Today Benedict XVI visited a Lutheran church in Rome with the purpose of promoting unity by emphasizing the ways in which Catholics and other Christians bear common witness to Christ.
In the German-language service, in which both the Pope and a Lutheran pastor gave homilies, the Pontiff affirmed, “We hear many laments about the fact that there are no new developments in ecumenism, but we must say, and we can say it with much gratitude, that there have already been elements of unity.”
In his address, which the Holy Father delivered without a written script, he invited his listeners to be thankful for the fact that “we are here together on this Laetare Sunday, that we sing together, that we listen to the Word of God together, that we listen to each other, all looking to the one Christ and, thus, rendering testimony to the one Christ.”
Benedict XVI was welcomed with prolonged applause in the Christuskirche on the Via Sicilia in Rome. The choir, composed of Lutherans and German Catholic seminarians, intoned Mozart’s “Jubilate Deo.”

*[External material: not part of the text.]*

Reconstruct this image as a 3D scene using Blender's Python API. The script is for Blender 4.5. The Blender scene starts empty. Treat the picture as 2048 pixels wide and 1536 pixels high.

Doris Esch, the president of the Lutheran community of Rome, which has some 350 members, recalled in her welcome speech, given in Italian and German, that in 1983 Pope John Paul II visited the church on the occasion of the 5th centenary of Luther’s birth.
Esch pointed out that today’s ecumenical meeting recalled the 10th anniversary, celebrated last year, of the signing of the joint declaration on justification. She concluded her remarks saying: “May you feel at home here, Your Holiness.”
Benedict XVI was also already familiar with the church. In 1998, when he was prefect of the Congregation for the Doctrine of the Faith as Cardinal Joseph Ratzinger, he met with the Lutheran community during its annual festival.
The young pastor of the community, Jens-Martin Kruse, began his homily acknowledging that “for us it is truly a day of joy.” Pastor Kruse’s homily, appropriately themed for “Laetare Sunday,” was a commentary on the meaning of Christian joy.
Citing St. Paul, he invited his listeners to advance along the way of Christ together, everyone “for each other” and “in tribulation consoling each other with the consolation by which we are consoled by God.”